▸ Dataset records:
[START]
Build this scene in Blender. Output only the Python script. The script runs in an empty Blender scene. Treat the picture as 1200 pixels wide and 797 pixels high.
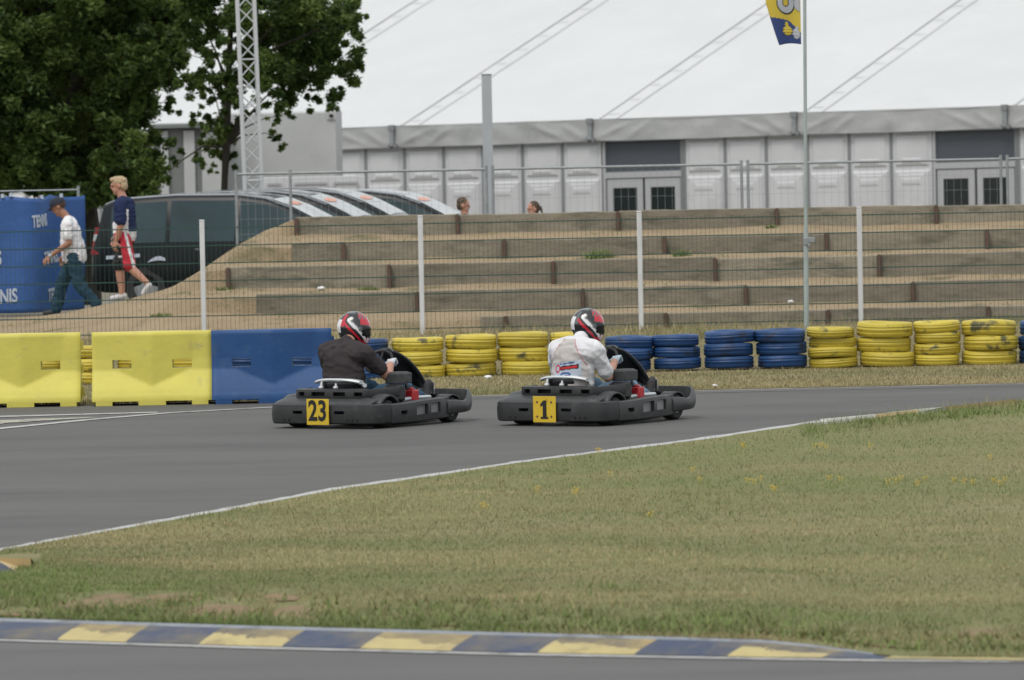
[END]
[START]
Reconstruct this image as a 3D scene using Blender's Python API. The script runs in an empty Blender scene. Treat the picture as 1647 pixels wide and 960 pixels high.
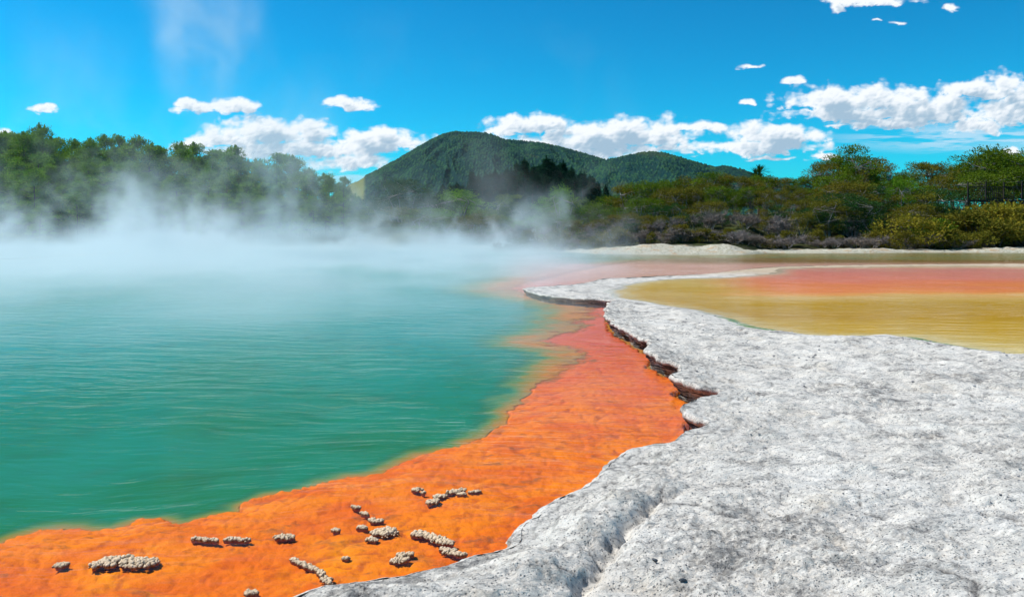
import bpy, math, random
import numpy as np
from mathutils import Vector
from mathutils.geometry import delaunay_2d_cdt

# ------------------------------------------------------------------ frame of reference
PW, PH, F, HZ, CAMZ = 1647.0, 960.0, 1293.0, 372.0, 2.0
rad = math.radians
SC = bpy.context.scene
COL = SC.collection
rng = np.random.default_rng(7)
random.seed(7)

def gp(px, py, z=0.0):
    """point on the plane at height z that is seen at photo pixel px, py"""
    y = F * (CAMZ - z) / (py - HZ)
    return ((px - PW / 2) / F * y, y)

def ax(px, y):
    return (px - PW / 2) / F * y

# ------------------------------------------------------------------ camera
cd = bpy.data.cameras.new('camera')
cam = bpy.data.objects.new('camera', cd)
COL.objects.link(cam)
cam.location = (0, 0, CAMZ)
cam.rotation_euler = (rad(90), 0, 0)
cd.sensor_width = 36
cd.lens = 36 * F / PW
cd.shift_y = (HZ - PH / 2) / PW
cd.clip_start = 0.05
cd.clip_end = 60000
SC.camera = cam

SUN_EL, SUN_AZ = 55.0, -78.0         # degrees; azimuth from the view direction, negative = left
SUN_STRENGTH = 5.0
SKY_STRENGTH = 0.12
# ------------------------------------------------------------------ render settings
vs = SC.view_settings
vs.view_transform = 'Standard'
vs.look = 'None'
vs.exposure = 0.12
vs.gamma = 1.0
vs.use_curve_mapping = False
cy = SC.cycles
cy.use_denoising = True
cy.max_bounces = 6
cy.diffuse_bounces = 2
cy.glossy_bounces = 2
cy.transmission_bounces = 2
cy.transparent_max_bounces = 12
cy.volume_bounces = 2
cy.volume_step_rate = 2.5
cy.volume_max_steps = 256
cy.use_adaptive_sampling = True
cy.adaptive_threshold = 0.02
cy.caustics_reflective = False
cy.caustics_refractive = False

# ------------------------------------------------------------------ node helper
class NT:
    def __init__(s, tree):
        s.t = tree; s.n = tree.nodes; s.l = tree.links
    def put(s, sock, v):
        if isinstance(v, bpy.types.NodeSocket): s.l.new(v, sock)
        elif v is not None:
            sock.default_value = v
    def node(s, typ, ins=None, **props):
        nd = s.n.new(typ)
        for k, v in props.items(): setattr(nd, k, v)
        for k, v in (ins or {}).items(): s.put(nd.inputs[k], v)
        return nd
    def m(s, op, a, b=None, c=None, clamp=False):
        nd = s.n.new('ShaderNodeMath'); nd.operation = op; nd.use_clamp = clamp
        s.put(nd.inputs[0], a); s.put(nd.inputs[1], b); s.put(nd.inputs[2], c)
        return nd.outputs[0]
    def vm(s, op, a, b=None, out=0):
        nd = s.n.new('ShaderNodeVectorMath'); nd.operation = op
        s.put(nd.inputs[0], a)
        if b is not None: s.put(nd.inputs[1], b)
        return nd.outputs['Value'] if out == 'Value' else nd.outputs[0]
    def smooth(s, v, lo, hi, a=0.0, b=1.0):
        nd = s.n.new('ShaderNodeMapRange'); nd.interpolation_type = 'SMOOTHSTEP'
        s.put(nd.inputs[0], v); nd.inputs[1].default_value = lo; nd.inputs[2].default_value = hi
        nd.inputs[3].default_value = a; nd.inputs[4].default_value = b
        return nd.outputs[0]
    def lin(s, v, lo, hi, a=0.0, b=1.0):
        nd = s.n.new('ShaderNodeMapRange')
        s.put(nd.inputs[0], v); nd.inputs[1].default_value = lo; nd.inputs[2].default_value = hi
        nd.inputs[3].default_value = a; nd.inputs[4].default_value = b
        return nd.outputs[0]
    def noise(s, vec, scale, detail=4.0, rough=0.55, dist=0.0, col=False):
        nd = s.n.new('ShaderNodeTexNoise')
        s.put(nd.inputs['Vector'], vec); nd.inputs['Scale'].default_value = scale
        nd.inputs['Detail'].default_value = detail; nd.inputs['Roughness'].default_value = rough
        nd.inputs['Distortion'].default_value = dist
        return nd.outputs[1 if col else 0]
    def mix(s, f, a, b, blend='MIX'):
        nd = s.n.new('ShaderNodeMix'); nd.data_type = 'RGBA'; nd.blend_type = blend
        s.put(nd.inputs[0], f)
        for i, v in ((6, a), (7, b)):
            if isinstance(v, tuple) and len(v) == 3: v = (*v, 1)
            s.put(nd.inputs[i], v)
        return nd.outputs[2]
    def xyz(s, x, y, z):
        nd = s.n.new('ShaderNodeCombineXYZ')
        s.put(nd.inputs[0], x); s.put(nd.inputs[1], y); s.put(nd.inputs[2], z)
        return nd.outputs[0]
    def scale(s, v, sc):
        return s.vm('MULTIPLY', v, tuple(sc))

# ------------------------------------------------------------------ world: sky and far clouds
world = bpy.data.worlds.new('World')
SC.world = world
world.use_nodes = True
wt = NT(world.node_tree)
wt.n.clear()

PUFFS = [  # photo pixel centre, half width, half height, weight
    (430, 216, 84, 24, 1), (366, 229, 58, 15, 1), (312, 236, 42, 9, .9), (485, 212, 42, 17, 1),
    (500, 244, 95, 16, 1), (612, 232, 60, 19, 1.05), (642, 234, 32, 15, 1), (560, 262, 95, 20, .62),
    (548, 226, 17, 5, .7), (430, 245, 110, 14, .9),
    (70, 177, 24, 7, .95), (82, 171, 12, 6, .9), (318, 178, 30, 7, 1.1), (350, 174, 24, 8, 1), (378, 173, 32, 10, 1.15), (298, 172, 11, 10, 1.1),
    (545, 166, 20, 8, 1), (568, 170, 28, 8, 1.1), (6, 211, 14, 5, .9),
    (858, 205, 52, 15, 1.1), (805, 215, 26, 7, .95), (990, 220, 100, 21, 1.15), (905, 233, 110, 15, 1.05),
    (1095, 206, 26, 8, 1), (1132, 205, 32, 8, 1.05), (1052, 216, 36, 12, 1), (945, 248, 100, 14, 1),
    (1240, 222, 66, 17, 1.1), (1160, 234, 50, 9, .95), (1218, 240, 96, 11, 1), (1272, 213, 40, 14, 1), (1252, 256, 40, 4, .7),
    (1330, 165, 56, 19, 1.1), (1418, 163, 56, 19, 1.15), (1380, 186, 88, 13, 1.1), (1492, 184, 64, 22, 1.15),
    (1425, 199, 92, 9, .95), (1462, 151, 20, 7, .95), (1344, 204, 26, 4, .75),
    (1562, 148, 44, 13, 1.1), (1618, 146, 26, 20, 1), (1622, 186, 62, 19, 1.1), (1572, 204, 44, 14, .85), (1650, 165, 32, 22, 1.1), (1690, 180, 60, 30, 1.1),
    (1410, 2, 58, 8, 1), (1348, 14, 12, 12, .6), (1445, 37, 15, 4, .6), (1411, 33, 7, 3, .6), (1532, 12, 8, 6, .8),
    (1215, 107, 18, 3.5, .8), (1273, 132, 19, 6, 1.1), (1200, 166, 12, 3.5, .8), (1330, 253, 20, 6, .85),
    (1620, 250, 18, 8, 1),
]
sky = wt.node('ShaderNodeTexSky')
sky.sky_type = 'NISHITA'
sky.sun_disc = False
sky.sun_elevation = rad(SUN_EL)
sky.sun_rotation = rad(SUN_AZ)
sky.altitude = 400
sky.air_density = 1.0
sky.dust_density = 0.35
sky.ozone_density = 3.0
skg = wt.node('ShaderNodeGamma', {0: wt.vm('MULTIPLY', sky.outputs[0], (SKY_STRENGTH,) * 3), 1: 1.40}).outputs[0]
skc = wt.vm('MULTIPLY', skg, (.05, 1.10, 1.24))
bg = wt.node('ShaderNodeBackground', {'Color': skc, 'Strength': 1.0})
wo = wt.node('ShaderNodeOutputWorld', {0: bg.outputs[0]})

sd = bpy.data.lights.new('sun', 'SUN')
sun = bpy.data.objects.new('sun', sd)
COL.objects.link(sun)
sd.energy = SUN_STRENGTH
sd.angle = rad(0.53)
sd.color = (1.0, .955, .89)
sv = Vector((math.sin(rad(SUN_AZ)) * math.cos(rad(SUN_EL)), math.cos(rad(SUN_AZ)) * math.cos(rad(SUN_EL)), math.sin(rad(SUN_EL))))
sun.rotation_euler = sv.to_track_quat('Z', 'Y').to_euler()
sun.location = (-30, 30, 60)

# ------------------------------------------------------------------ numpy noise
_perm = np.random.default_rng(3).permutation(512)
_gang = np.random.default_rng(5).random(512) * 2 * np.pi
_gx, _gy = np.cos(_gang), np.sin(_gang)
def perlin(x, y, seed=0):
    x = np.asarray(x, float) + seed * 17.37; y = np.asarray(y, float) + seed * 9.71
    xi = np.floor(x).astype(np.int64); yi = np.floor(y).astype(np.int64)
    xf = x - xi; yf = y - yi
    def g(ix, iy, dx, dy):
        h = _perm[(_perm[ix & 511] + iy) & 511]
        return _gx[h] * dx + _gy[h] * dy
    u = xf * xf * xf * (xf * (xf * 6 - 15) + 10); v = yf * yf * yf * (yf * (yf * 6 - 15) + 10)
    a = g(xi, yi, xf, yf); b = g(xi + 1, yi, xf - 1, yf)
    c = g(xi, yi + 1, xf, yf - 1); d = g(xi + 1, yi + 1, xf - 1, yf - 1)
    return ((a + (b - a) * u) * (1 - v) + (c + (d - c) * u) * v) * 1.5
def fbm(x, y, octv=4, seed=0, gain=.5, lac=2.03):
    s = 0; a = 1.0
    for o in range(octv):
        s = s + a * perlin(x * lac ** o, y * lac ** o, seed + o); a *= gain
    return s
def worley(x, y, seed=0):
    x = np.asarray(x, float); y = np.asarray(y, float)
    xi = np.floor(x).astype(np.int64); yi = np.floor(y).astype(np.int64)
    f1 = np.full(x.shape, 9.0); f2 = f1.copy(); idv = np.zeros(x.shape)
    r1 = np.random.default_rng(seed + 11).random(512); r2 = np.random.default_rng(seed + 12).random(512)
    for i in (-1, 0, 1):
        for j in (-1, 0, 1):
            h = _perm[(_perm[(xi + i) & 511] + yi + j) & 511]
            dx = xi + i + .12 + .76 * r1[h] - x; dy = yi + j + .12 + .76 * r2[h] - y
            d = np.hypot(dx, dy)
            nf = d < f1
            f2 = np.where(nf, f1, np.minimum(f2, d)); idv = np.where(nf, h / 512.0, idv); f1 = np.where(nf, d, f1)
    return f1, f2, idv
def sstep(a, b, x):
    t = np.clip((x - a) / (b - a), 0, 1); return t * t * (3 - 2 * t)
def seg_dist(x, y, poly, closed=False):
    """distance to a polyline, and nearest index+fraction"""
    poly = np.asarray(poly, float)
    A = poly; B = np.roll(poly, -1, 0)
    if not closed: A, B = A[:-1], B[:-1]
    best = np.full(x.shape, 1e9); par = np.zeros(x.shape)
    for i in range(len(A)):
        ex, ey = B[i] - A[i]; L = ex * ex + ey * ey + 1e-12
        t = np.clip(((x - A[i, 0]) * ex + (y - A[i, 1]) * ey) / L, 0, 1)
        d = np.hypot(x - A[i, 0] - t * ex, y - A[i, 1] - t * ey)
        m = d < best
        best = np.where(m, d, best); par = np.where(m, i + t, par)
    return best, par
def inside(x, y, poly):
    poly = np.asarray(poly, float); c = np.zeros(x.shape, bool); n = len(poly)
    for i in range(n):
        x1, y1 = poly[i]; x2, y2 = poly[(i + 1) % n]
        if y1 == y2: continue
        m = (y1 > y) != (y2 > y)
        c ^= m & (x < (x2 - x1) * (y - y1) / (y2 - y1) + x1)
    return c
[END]
▸ Task to carry out:
Reproduce only the lines running from the one that has "Reconstruct this image" through the one that has "cy.caustics_refractive = False", ends included. Any pictures in that stretch should not be copied.

▸ Exercise result:
Reconstruct this image as a 3D scene using Blender's Python API. The script runs in an empty Blender scene. Treat the picture as 1647 pixels wide and 960 pixels high.
import bpy, math, random
import numpy as np
from mathutils import Vector
from mathutils.geometry import delaunay_2d_cdt

# ------------------------------------------------------------------ frame of reference
PW, PH, F, HZ, CAMZ = 1647.0, 960.0, 1293.0, 372.0, 2.0
rad = math.radians
SC = bpy.context.scene
COL = SC.collection
rng = np.random.default_rng(7)
random.seed(7)

def gp(px, py, z=0.0):
    """point on the plane at height z that is seen at photo pixel px, py"""
    y = F * (CAMZ - z) / (py - HZ)
    return ((px - PW / 2) / F * y, y)

def ax(px, y):
    return (px - PW / 2) / F * y

# ------------------------------------------------------------------ camera
cd = bpy.data.cameras.new('camera')
cam = bpy.data.objects.new('camera', cd)
COL.objects.link(cam)
cam.location = (0, 0, CAMZ)
cam.rotation_euler = (rad(90), 0, 0)
cd.sensor_width = 36
cd.lens = 36 * F / PW
cd.shift_y = (HZ - PH / 2) / PW
cd.clip_start = 0.05
cd.clip_end = 60000
SC.camera = cam

SUN_EL, SUN_AZ = 55.0, -78.0         # degrees; azimuth from the view direction, negative = left
SUN_STRENGTH = 5.0
SKY_STRENGTH = 0.12
# ------------------------------------------------------------------ render settings
vs = SC.view_settings
vs.view_transform = 'Standard'
vs.look = 'None'
vs.exposure = 0.12
vs.gamma = 1.0
vs.use_curve_mapping = False
cy = SC.cycles
cy.use_denoising = True
cy.max_bounces = 6
cy.diffuse_bounces = 2
cy.glossy_bounces = 2
cy.transmission_bounces = 2
cy.transparent_max_bounces = 12
cy.volume_bounces = 2
cy.volume_step_rate = 2.5
cy.volume_max_steps = 256
cy.use_adaptive_sampling = True
cy.adaptive_threshold = 0.02
cy.caustics_reflective = False
cy.caustics_refractive = False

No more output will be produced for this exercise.